From the above statements I can conclude the system is time invariant. But it is not true $y \left( t \right) = t \cdot x \left( t \right)$ is a time-varying system.

Where did I make the mistake?

I want to know why we use these steps (algorithm) to find the time invariance in the first place. What is the relation between this algorithm and the definition of time invariance?

Please give a clear explanation and explain why the system, which takes input $x \left( t \right)$ and gives output $x \left( a t \right)$, where $a$ is constant, is time-varying after explaining the above question.

Answer 1

An operator, a system, $\mathcal L$ represented by multiplication with a time function, $\ell (t)$, for example, $\ell(t)=t$, is not time invariant. To see this, recall the definition of time invariance.

The operator $\mathcal L$ is called time invariant if for $y(t)=\mathcal L [x(t)]$ and for any $T$: $y(t-T)=\mathcal L [x(t-T)]$. Less formally, the operator $\mathcal L$ may depend on $x$ explicitly but on the time variable may only depend implicitly through $x$.
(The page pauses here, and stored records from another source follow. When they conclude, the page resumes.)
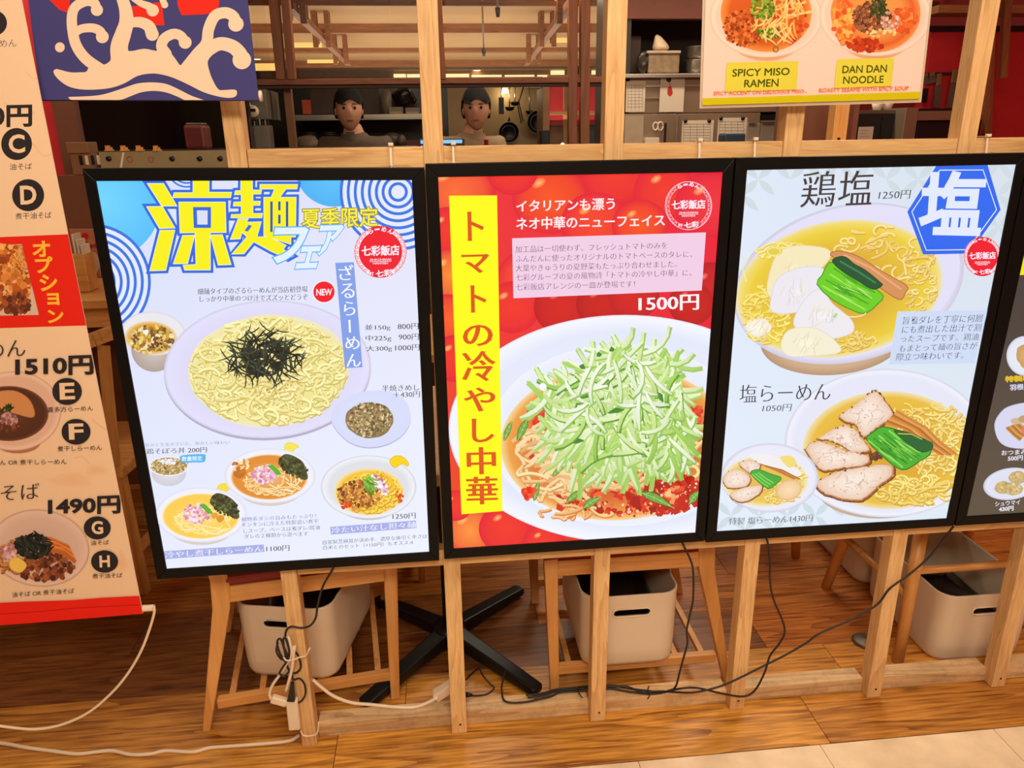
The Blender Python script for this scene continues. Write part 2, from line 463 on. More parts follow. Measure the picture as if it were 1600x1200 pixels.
        for isl in islands(loops, sg):
            base = [loops[q] for q in isl]; L2 = [inset(L, nx, ny, sg) for L in base] if (nx or ny) else base
            err, tri_ = tess(L2)
            if err > .03 and (nx or ny):
                L2 = [inset(L, nx*.4, ny*.4, sg) for L in base]; err, tri_ = tess(L2)
            M_ = [mp(p) for L in L2 for p in L]
            for t in tri_: s.face([M_[i] for i in t], [c]*3)
    def line(s, txt, x0, x1, yl0, yl1, yr0, yr1, col, skew=0.0, **k):
        """text between x0..x1, left edge yl0..yl1, right edge yr0..yr1"""
        h = yl1-yl0; s.text(txt, (x0+skew*h, yl0), (x0, yl1), (x1-skew*h, yr1), col, tr=(x1, yr0), **k)
    # ---- food
    def inside(s, cx, cy, rx, ry, rot=0, f=1.0):
        a = s.rnd.random()*2*PI; r = math.sqrt(s.rnd.random())*f; x, y = rx*r*math.cos(a), ry*r*math.sin(a)
        c, q = math.cos(math.radians(rot)), math.sin(math.radians(rot)); return (cx+x*c-y*q, cy+x*q+y*c)
    def noodles(s, cx, cy, rx, ry, num, length, wd, light, dark, rot=0, curl=.35, follow=.0, f=.95):
        rn = s.rnd
        for _ in range(num):
            p = s.inside(cx, cy, rx, ry, rot, f); a = rn.random()*2*PI; k = rn.uniform(-curl, curl); pts = [p]; st = length/9
            for i in range(9):
                a += k+rn.uniform(-.18, .18); q = (pts[-1][0]+math.cos(a)*st, pts[-1][1]+math.sin(a)*st*.72)
                if ((q[0]-cx)/rx)**2+((q[1]-cy)/ry)**2 > 1.02: a += 1.4; q = (pts[-1][0]+math.cos(a)*st*.5, pts[-1][1]+math.sin(a)*st*.4)
                if ((q[0]-cx)/rx)**2+((q[1]-cy)/ry)**2 > 1.08: break
                pts.append(q)
            if len(pts) < 3: continue
            t = rn.random(); c = tuple(light[i]+(dark[i]-light[i])*t*.45 for i in range(3))
            s.stroke([(x+wd*.12, y+wd*.3) for x, y in pts], wd*1.15, dark, lay=True); s.stroke(pts, wd*.9, c)
            s.stroke([(x-wd*.12, y-wd*.14) for x, y in pts], wd*.3, tuple(min(255, v+14) for v in c))
    def bits(s, cx, cy, rx, ry, num, sz, cols, rot=0, asp=1.0, f=1.0, per=6, dirr=None):
        rn = s.rnd
        for i in range(num):
            if i % per == 0: s.layer()
            p = s.inside(cx, cy, rx, ry, rot, f); a = rn.random()*PI if dirr is None else math.radians(dirr)+rn.uniform(-.4, .4)
            r = sz*rn.uniform(.5, 1.1); c = lin(rn.choice(cols))[:3]; k = rn.uniform(.85, 1.12); c = tuple(min(1, v*k) for v in c)
            m = 5; q = []
            for j in range(m):
                t = 2*PI*j/m+rn.uniform(-.3, .3); x, y = math.cos(t)*r*asp, math.sin(t)*r
                q.append((p[0]+x*math.cos(a)-y*math.sin(a), p[1]+x*math.sin(a)+y*math.cos(a)))
            s.sub = .12 if s.matte else 0; s.face(q, [c]*m); s.sub = 0
    def sticks(s, cx, cy, rx, ry, num, length, wd, cols, rot=0, dirr=None, spread=3.2, bend=.3, edge=None):
        rn = s.rnd
        for _ in range(num):
            p = s.inside(cx, cy, rx, ry, rot); a = (rn.random()*PI if dirr is None else math.radians(dirr)+rn.uniform(-spread, spread)/2)
            l = length*rn.uniform(.6, 1.1); k = rn.uniform(-bend, bend); x, y = p[0]-math.cos(a)*l/2, p[1]-math.sin(a)*l/2; pts = [(x, y)]
            for i in range(5): a += k/2; x += math.cos(a)*l/5; y += math.sin(a)*l/5; pts.append((x, y))
            c = rn.choice(cols)
            if edge: s.stroke([(u+wd*.2, v+wd*.28) for u, v in pts], wd*1.2, edge)
            s.stroke(pts, [wd*.5, wd, wd, wd, wd*.9, wd*.35], c, tuple(max(0, v-25) for v in c))
    def patch(s, pts, col, edge=None, ew=1.5, smooth=4):
        p = [(q.x, q.y) for q in smooth_loop(pts, smooth)] if smooth else pts
        s.poly(p, col)
        if edge: s.stroke(p, ew, edge, closed=True)
    def meat(s, pts, sc=1.0):
        """roast pork slice: browned rim on one side, pale flesh with fat streaks"""
        rn = s.rnd; P = [(q.x, q.y) for q in smooth_loop(pts, 6)]; n = len(P)
        J = [(x+rn.uniform(-.9, .9)*sc, y+rn.uniform(-.9, .9)*sc) for x, y in P]; cx = sum(p[0] for p in J)/n; cy = sum(p[1] for p in J)/n
        f = lambda k, dx, dy, L: [(cx+(x-cx)*k+dx*sc, cy+(y-cy)*k+dy*sc) for x, y in L]
        s.poly(f(1.02, .6, 1.6, J), (104, 56, 30)); s.poly(f(1.0, 0, .8, J), (156, 92, 50)); s.poly(f(.975, -.6, -.8, J), (206, 150, 110)); s.poly(f(.94, -.8, -1.2, J), (232, 200, 176))
        for k, c in ((.84, (238, 212, 192)), (.68, (242, 220, 204)), (.48, (246, 228, 214)), (.28, (248, 232, 222))): s.poly(f(k, -.6, -1.0, [(x+rn.uniform(-1.2, 1.2)*sc, y+rn.uniform(-1.2, 1.2)*sc) for x, y in P]), c)
        w_ = max(abs(x-cx) for x, y in P); h = max(abs(y-cy) for x, y in P)
        s.sticks(cx, cy, w_*.62, h*.5, 26, 15*sc, 1.0*sc, [(228, 190, 166), (252, 240, 230), (236, 206, 186), (222, 178, 156)], dirr=-25, spread=1.6, bend=.8)
        s.bits(cx, cy, w_*.75, h*.65, 26, 1.5*sc, [(226, 190, 160), (250, 238, 228), (214, 168, 130)], per=8)
        for i in range(0, n, 3):
            if rn.random() < .6: s.bits(J[i][0], J[i][1], 2*sc, 1.6*sc, 3, 1.8*sc, [(120, 64, 32), (90, 46, 24), (190, 120, 64), (214, 150, 90)], per=3)
    def leaf(s, a, b, wd, c, dark, light):
        """pointed leaf from a to b with a midrib and side veins"""
        dx, dy = b[0]-a[0], b[1]-a[1]; l = math.hypot(dx, dy); ux, uy = dx/l, dy/l; L_, R_ = [], []
        for i in range(11):
            t = i/10; w_ = wd/2*math.sin(PI*t**.8)*(1+s.rnd.uniform(-.12, .12)); x, y = a[0]+dx*t, a[1]+dy*t-2*math.sin(PI*t)
            L_.append((x-uy*w_, y+ux*w_)); R_.append((x+uy*w_, y-ux*w_))
        s.poly(L_+R_[::-1][1:-1], dark); s.poly([((p[0]*.88+(a[0]+b[0])*.06), (p[1]*.88+(a[1]+b[1]-2)*.06)) for p in L_+R_[::-1][1:-1]], c)
        s.stroke([a, ((a[0]+b[0])/2, (a[1]+b[1])/2-2), b], .9, light)
        for i in (2, 4, 6, 8):
            t = i/10; x, y = a[0]+dx*t, a[1]+dy*t-2*math.sin(PI*t)
            for q in (L_[min(i+1, 10)], R_[min(i+1, 10)]): s.stroke([(x, y), (x*.3+q[0]*.7, y*.3+q[1]*.7)], .6, light)
    def build(s, name, m, parent, off):
        V, Fc, CC = [], [], []
        off = Vector(off)
        for pts, cols in zip(s.P, s.C):
            b = len(V)
            for (x, n, z) in pts:
                V.append((x-off.x, s.y0+s.k*(z-s.z0)-n*s.step-off.y, z-off.z))
            Fc.append(tuple(range(b, b+len(pts))))
            for c in cols: CC += [c[0], c[1], c[2], 1.0]
        me = bpy.data.meshes.new(name); me.from_pydata(V, [], Fc)
        at = me.attributes.new('ink', 'FLOAT_COLOR', 'POINT'); at.data.foreach_set('color', CC)
        me.materials.append(m); me.update()
        o = bpy.data.objects.new(name, me); COL.objects.link(o); o.parent = parent
        return o
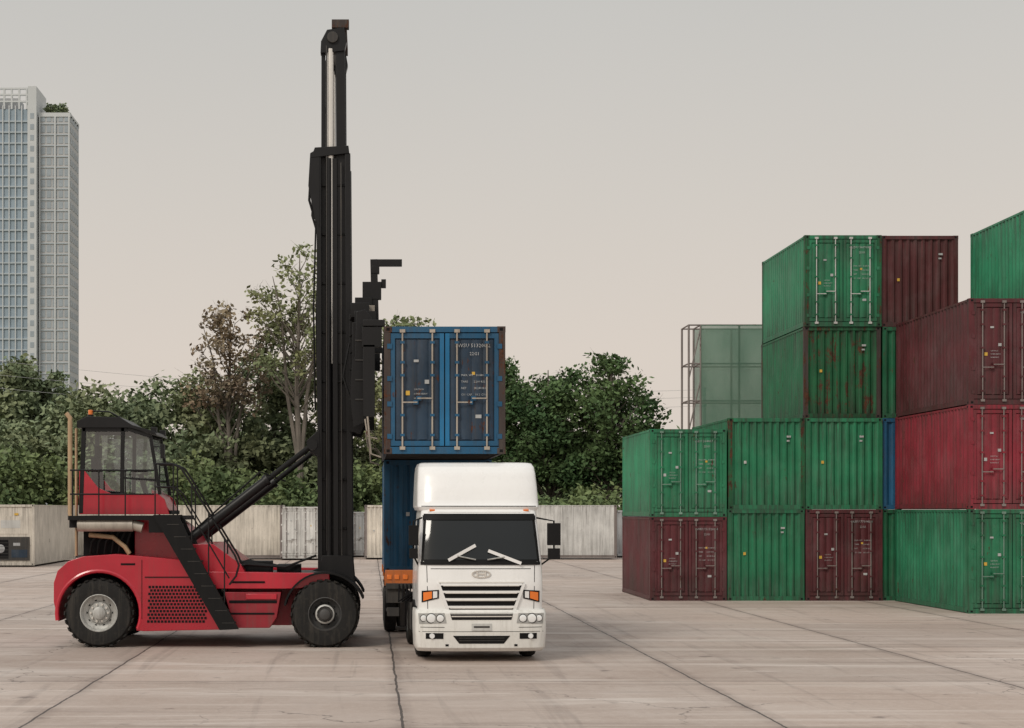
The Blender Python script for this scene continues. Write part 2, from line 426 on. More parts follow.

But writing $y(t)=\ell(t) x(t)$ you do get $y(t-T)=\ell(t-T)x(t-T)$ that is not by the definition of being time variant represented by the multiplier $\ell(t)$. Were it time invariant only the input is delayed not the operator, that is, $y(t-T) = \ell(t)x(t-T)$, which is not the case here.

Regarding time scaling, $x(at)$, it is a time variant operation exactly because of its explicit time dependence that can be seen when writing $x(a(t-T)) = x(at-aT)$ in which the output is delayed not by $T$ but by $aT$.